Your instructions:
Output the material beneath this task exactly, images excluded.

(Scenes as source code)
********************

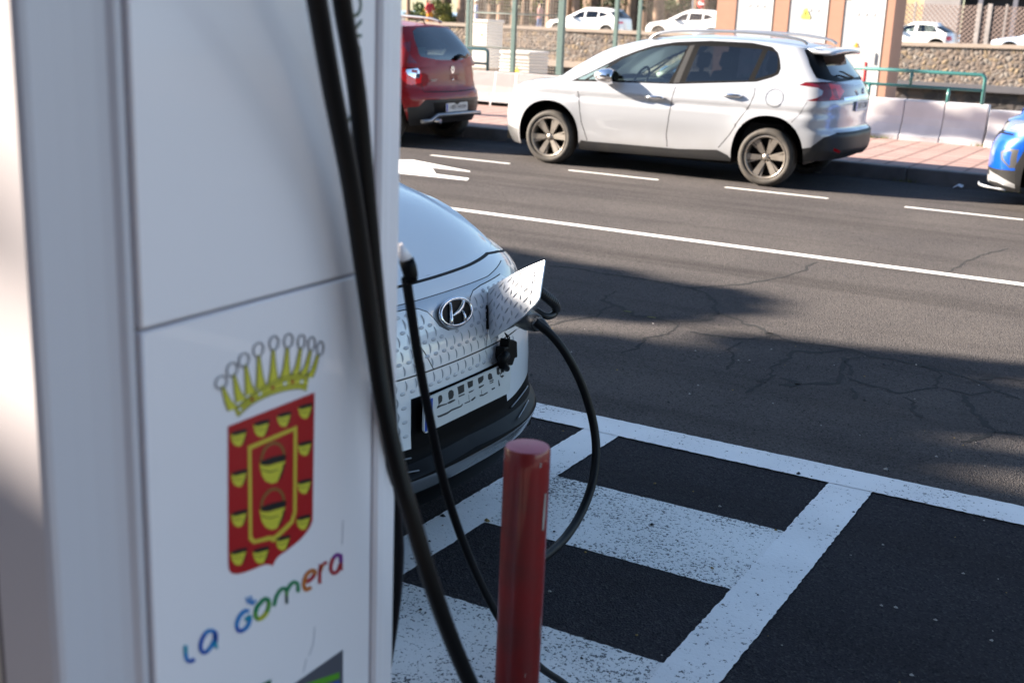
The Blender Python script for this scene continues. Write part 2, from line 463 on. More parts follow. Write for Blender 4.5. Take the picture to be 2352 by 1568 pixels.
# ------------------------------------------------------------------ materials shared by the cars
def glass_mat(name, tint, mixf=.12):
    m = bpy.data.materials.new(name); m.use_nodes = True; t = m.node_tree; n = t.nodes
    for x in list(n): n.remove(x)
    o = n.new('ShaderNodeOutputMaterial'); tr = n.new('ShaderNodeBsdfTransparent'); gl = n.new('ShaderNodeBsdfGlossy'); mx = n.new('ShaderNodeMixShader'); fr = n.new('ShaderNodeFresnel')
    tr.inputs[0].default_value = (*tint, 1); gl.inputs['Roughness'].default_value = .01; gl.inputs[0].default_value = (1, 1, 1, 1); fr.inputs[0].default_value = 1.5
    ad = n.new('ShaderNodeMath'); ad.operation = 'MULTIPLY_ADD'; ad.inputs[1].default_value = 1.0; ad.inputs[2].default_value = mixf; ad.use_clamp = True
    t.links.new(fr.outputs[0], ad.inputs[0]); t.links.new(ad.outputs[0], mx.inputs[0]); t.links.new(tr.outputs[0], mx.inputs[1]); t.links.new(gl.outputs[0], mx.inputs[2]); t.links.new(mx.outputs[0], o.inputs[0])
    return m
MATC = dict(
    black=mat('black_plastic', (.0022, .0022, .0026), .45, spec=.14),
    trim=mat('dark_cabin', (.03, .03, .034), .7),
    seat=mat('seat_cloth', (.018, .019, .024), .85, bump=(120, .3, .002)),
    tyre=mat('tyre_rubber', (.035, .032, .03), .75, noise=(18, .55, (.085, .072, .06)), bump=(60, .3, .002)),
    rim=mat('rim_metal', (.36, .33, .30), .38, .8, noise=(14, .4, (.2, .17, .14))),
    glass=glass_mat('car_glass', (.70, .82, .79), .05), tint=glass_mat('tinted_glass', (.08, .09, .12), .03), darkglass=glass_mat('dark_glass', (.03, .035, .045)),
    lampclear=glass_mat('lamp_glass', (.85, .88, .92), .08),
    plate=mat('plate_white', (.62, .63, .62), .35, noise=(9, .25, (.5, .5, .5))), plateblue=mat('plate_blue', (.01, .06, .38), .35), platetext=mat('plate_text', (.015, .015, .015), .4),
    chrome=mat('chrome', (.8, .8, .82), .07, 1.), satin=mat('satin_metal', (.55, .56, .58), .3, .9),
    clad=mat('grey_cladding', (.018, .019, .022), .5, spec=.3, noise=(6, .5, (.032, .030, .028)), bump=(300, .12, .001)),
    red=mat('red_lamp', (.30, .003, .006), .12, coat=1.), redbright=mat('bright_red_lens', (.75, .012, .015), .12, coat=1.), amber=mat('amber_lens', (.8, .25, .02), .15, coat=1.),
    darkred=mat('dark_red_lens', (.13, .004, .012), .1, coat=1.), seam=mat('panel_gap', (.006, .006, .007), .8),
    white=mat('white_lens', (.30, .32, .36), .12, coat=1.))
def paint(name, col, metal=.0, rough=.38, dirt=.0, dcol=(.25, .22, .19), spec=.5):
    m = mat(name, col, rough, metal, spec=spec, coat=1., coatr=.02)
    if dirt:
        t = m.node_tree; n = t.nodes; b = n['Principled BSDF']; tc = n.new('ShaderNodeTexCoord'); sx = n.new('ShaderNodeSeparateXYZ')
        rp = n.new('ShaderNodeMapRange'); rp.inputs[1].default_value = .62; rp.inputs[2].default_value = .25; rp.inputs[3].default_value = 0; rp.inputs[4].default_value = dirt
        nz = n.new('ShaderNodeTexNoise'); nz.inputs['Scale'].default_value = 5; nz.inputs['Detail'].default_value = 7
        mu = n.new('ShaderNodeMath'); mu.operation = 'MULTIPLY'; mx = n.new('ShaderNodeMix'); mx.data_type = 'RGBA'
        mx.inputs[6].default_value = (*col, 1); mx.inputs[7].default_value = (*dcol, 1)
        t.links.new(tc.outputs['Object'], sx.inputs[0]); t.links.new(sx.outputs[2], rp.inputs[0]); t.links.new(tc.outputs['Object'], nz.inputs[0])
        t.links.new(rp.outputs[0], mu.inputs[0]); t.links.new(nz.outputs[0], mu.inputs[1]); t.links.new(mu.outputs[0], mx.inputs[0]); t.links.new(mx.outputs[2], b.inputs['Base Color'])
    return m

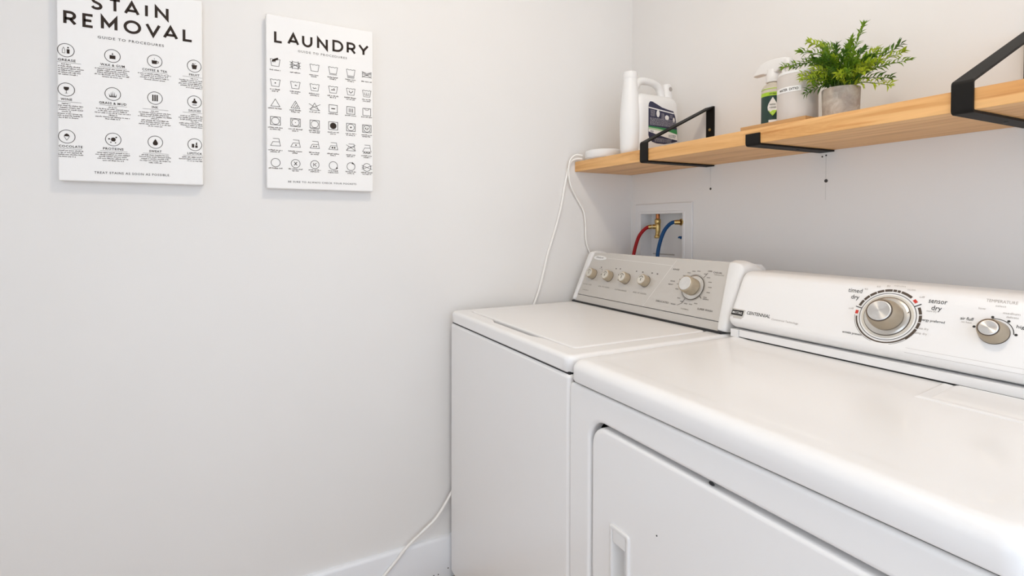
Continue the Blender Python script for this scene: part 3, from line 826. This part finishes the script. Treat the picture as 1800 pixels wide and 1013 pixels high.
pr.text('TEMPERATURE', df, 1.2420, .1225, .0055, .042, d=e); pr.text('select', df, 1.2420, .1150, .0036, .014, d=e)
pr.text('low', df, 1.2180, .1070, .0038, .010, d=e); pr.text('medium', df, 1.2580, .1030, .0042, .022, d=e); pr.text('delicate', df, 1.2600, .0965, .0038, .016, d=e); pr.text('no heat', df, 1.2010, .0775, .0036, .015, d=e)
for s_, u, v, wd in (('off', 1.0060, .0745, .010), ('20', 1.0080, .1010, .006), ('40', 1.0240, .1215, .007), ('60', 1.0465, .1300, .007), ('80', 1.0640, .1330, .006), ('minutes', 1.0840, .1355, .020), ('cool down', 1.1050, .1300, .014), ('off', 1.1255, .1165, .009)):
    pr.text(s_, df, u, v, .0038, wd, d=e)
for k in range(5): pr.flat([(1.12, -.0065 + k * .0045), (1.44, -.0065 + k * .0045), (1.44, -.0061 + k * .0045), (1.12, -.0061 + k * .0045)], df, .0006) if k > 1 else None
pr.build('console_small_print', 'faint_print', R, O, smooth=0)
bgd = MB(); bgd.loft([[df(u, v, d) for u, v in ((.7255 + i, .0128 + i), (.7645 - i, .0128 + i), (.7645 - i, .0330 - i), (.7255 + i, .0330 - i))] for i, d in ((0, 0), (0, .0010), (.0010, .0018))])
bgd.loft([[df(u, v, d) for u, v in ((.7370, .0085), (.7600, .0085), (.7640, .0140), (.7340, .0140))] for d in (0, .0012)])
bo = bgd.build('maker_badge', 'chrome', R, O, smooth=25)
MB().flat([(.7285, .0160), (.7615, .0160), (.7615, .0300), (.7285, .0300)], df, .0021).build('badge_plate', 'black', bo, smooth=0).location = -O
MB().text('MAYTAG', df, .7450, .0202, .0058, .0270, d=.0024, bold=.012).build('badge_lettering', 'label_white', bo, smooth=0).location = -O
def dframe(u, v, d=0.):
    q = Vector(df(u, v, d)); return Matrix(((1, 0, 0, q.x), (0, vd.y, nd.y, q.y), (0, vd.z, nd.z, q.z), (0, 0, 0, 1)))
Toff = Matrix.Translation(-O)
dl = MB().lathe([(.0425, 0), (.0425, .0010), (.0400, .0016)], seg=56).build('dial_rim', 'bronze_line', R, matrix=Toff @ dframe(*C1))
MB().lathe([(.0462, 0), (.0462, .0008), (.0428, .0012)], seg=56).build('dial_ring', 'pale_cap', dl)
MB().lathe([(.0402, .001), (.0402, .0026), (.037, .0040), (.036, .0042), (.020, .0050)], seg=56).build('dial_disc', 'chrome', dl)
pm = MB(); pm.flat([(.0345, .0105), (.0365, .0120), (.0395, .0160), (.0365, .0140)], pln, .0046); pm.build('pointer', 'black', dl, smooth=0)
kb = MB().lathe([(.0285, .004), (.0312, .0065), (.0305, .014), (.0278, .024), (.0255, .0295), (.0232, .0315)], seg=48).build('cycle_knob', 'taupe', R, matrix=Toff @ dframe(*C1))
MB().lathe([(.0232, .0308), (.0232, .0318), (.0214, .0320)], seg=48).build('cap_groove', 'bronze_line', kb)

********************

Solution to the exercise:
The Blender Python script for this scene continues. Write part 2, from line 463 on. More parts follow. Write for Blender 4.5. Take the picture to be 2352 by 1568 pixels.
# ------------------------------------------------------------------ materials shared by the cars
def glass_mat(name, tint, mixf=.12):
    m = bpy.data.materials.new(name); m.use_nodes = True; t = m.node_tree; n = t.nodes
    for x in list(n): n.remove(x)
    o = n.new('ShaderNodeOutputMaterial'); tr = n.new('ShaderNodeBsdfTransparent'); gl = n.new('ShaderNodeBsdfGlossy'); mx = n.new('ShaderNodeMixShader'); fr = n.new('ShaderNodeFresnel')
    tr.inputs[0].default_value = (*tint, 1); gl.inputs['Roughness'].default_value = .01; gl.inputs[0].default_value = (1, 1, 1, 1); fr.inputs[0].default_value = 1.5
    ad = n.new('ShaderNodeMath'); ad.operation = 'MULTIPLY_ADD'; ad.inputs[1].default_value = 1.0; ad.inputs[2].default_value = mixf; ad.use_clamp = True
    t.links.new(fr.outputs[0], ad.inputs[0]); t.links.new(ad.outputs[0], mx.inputs[0]); t.links.new(tr.outputs[0], mx.inputs[1]); t.links.new(gl.outputs[0], mx.inputs[2]); t.links.new(mx.outputs[0], o.inputs[0])
    return m
MATC = dict(
    black=mat('black_plastic', (.0022, .0022, .0026), .45, spec=.14),
    trim=mat('dark_cabin', (.03, .03, .034), .7),
    seat=mat('seat_cloth', (.018, .019, .024), .85, bump=(120, .3, .002)),
    tyre=mat('tyre_rubber', (.035, .032, .03), .75, noise=(18, .55, (.085, .072, .06)), bump=(60, .3, .002)),
    rim=mat('rim_metal', (.36, .33, .30), .38, .8, noise=(14, .4, (.2, .17, .14))),
    glass=glass_mat('car_glass', (.70, .82, .79), .05), tint=glass_mat('tinted_glass', (.08, .09, .12), .03), darkglass=glass_mat('dark_glass', (.03, .035, .045)),
    lampclear=glass_mat('lamp_glass', (.85, .88, .92), .08),
    plate=mat('plate_white', (.62, .63, .62), .35, noise=(9, .25, (.5, .5, .5))), plateblue=mat('plate_blue', (.01, .06, .38), .35), platetext=mat('plate_text', (.015, .015, .015), .4),
    chrome=mat('chrome', (.8, .8, .82), .07, 1.), satin=mat('satin_metal', (.55, .56, .58), .3, .9),
    clad=mat('grey_cladding', (.018, .019, .022), .5, spec=.3, noise=(6, .5, (.032, .030, .028)), bump=(300, .12, .001)),
    red=mat('red_lamp', (.30, .003, .006), .12, coat=1.), redbright=mat('bright_red_lens', (.75, .012, .015), .12, coat=1.), amber=mat('amber_lens', (.8, .25, .02), .15, coat=1.),
    darkred=mat('dark_red_lens', (.13, .004, .012), .1, coat=1.), seam=mat('panel_gap', (.006, .006, .007), .8),
    white=mat('white_lens', (.30, .32, .36), .12, coat=1.))
def paint(name, col, metal=.0, rough=.38, dirt=.0, dcol=(.25, .22, .19), spec=.5):
    m = mat(name, col, rough, metal, spec=spec, coat=1., coatr=.02)
    if dirt:
        t = m.node_tree; n = t.nodes; b = n['Principled BSDF']; tc = n.new('ShaderNodeTexCoord'); sx = n.new('ShaderNodeSeparateXYZ')
        rp = n.new('ShaderNodeMapRange'); rp.inputs[1].default_value = .62; rp.inputs[2].default_value = .25; rp.inputs[3].default_value = 0; rp.inputs[4].default_value = dirt
        nz = n.new('ShaderNodeTexNoise'); nz.inputs['Scale'].default_value = 5; nz.inputs['Detail'].default_value = 7
        mu = n.new('ShaderNodeMath'); mu.operation = 'MULTIPLY'; mx = n.new('ShaderNodeMix'); mx.data_type = 'RGBA'
        mx.inputs[6].default_value = (*col, 1); mx.inputs[7].default_value = (*dcol, 1)
        t.links.new(tc.outputs['Object'], sx.inputs[0]); t.links.new(sx.outputs[2], rp.inputs[0]); t.links.new(tc.outputs['Object'], nz.inputs[0])
        t.links.new(rp.outputs[0], mu.inputs[0]); t.links.new(nz.outputs[0], mu.inputs[1]); t.links.new(mu.outputs[0], mx.inputs[0]); t.links.new(mx.outputs[2], b.inputs['Base Color'])
    return m

Continue the Blender Python script for this scene: part 3, from line 826. This part finishes the script. Treat the picture as 1800 pixels wide and 1013 pixels high.
pr.text('TEMPERATURE', df, 1.2420, .1225, .0055, .042, d=e); pr.text('select', df, 1.2420, .1150, .0036, .014, d=e)
pr.text('low', df, 1.2180, .1070, .0038, .010, d=e); pr.text('medium', df, 1.2580, .1030, .0042, .022, d=e); pr.text('delicate', df, 1.2600, .0965, .0038, .016, d=e); pr.text('no heat', df, 1.2010, .0775, .0036, .015, d=e)
for s_, u, v, wd in (('off', 1.0060, .0745, .010), ('20', 1.0080, .1010, .006), ('40', 1.0240, .1215, .007), ('60', 1.0465, .1300, .007), ('80', 1.0640, .1330, .006), ('minutes', 1.0840, .1355, .020), ('cool down', 1.1050, .1300, .014), ('off', 1.1255, .1165, .009)):
    pr.text(s_, df, u, v, .0038, wd, d=e)
for k in range(5): pr.flat([(1.12, -.0065 + k * .0045), (1.44, -.0065 + k * .0045), (1.44, -.0061 + k * .0045), (1.12, -.0061 + k * .0045)], df, .0006) if k > 1 else None
pr.build('console_small_print', 'faint_print', R, O, smooth=0)
bgd = MB(); bgd.loft([[df(u, v, d) for u, v in ((.7255 + i, .0128 + i), (.7645 - i, .0128 + i), (.7645 - i, .0330 - i), (.7255 + i, .0330 - i))] for i, d in ((0, 0), (0, .0010), (.0010, .0018))])
bgd.loft([[df(u, v, d) for u, v in ((.7370, .0085), (.7600, .0085), (.7640, .0140), (.7340, .0140))] for d in (0, .0012)])
bo = bgd.build('maker_badge', 'chrome', R, O, smooth=25)
MB().flat([(.7285, .0160), (.7615, .0160), (.7615, .0300), (.7285, .0300)], df, .0021).build('badge_plate', 'black', bo, smooth=0).location = -O
MB().text('MAYTAG', df, .7450, .0202, .0058, .0270, d=.0024, bold=.012).build('badge_lettering', 'label_white', bo, smooth=0).location = -O
def dframe(u, v, d=0.):
    q = Vector(df(u, v, d)); return Matrix(((1, 0, 0, q.x), (0, vd.y, nd.y, q.y), (0, vd.z, nd.z, q.z), (0, 0, 0, 1)))
Toff = Matrix.Translation(-O)
dl = MB().lathe([(.0425, 0), (.0425, .0010), (.0400, .0016)], seg=56).build('dial_rim', 'bronze_line', R, matrix=Toff @ dframe(*C1))
MB().lathe([(.0462, 0), (.0462, .0008), (.0428, .0012)], seg=56).build('dial_ring', 'pale_cap', dl)
MB().lathe([(.0402, .001), (.0402, .0026), (.037, .0040), (.036, .0042), (.020, .0050)], seg=56).build('dial_disc', 'chrome', dl)
pm = MB(); pm.flat([(.0345, .0105), (.0365, .0120), (.0395, .0160), (.0365, .0140)], pln, .0046); pm.build('pointer', 'black', dl, smooth=0)
kb = MB().lathe([(.0285, .004), (.0312, .0065), (.0305, .014), (.0278, .024), (.0255, .0295), (.0232, .0315)], seg=48).build('cycle_knob', 'taupe', R, matrix=Toff @ dframe(*C1))
MB().lathe([(.0232, .0308), (.0232, .0318), (.0214, .0320)], seg=48).build('cap_groove', 'bronze_line', kb)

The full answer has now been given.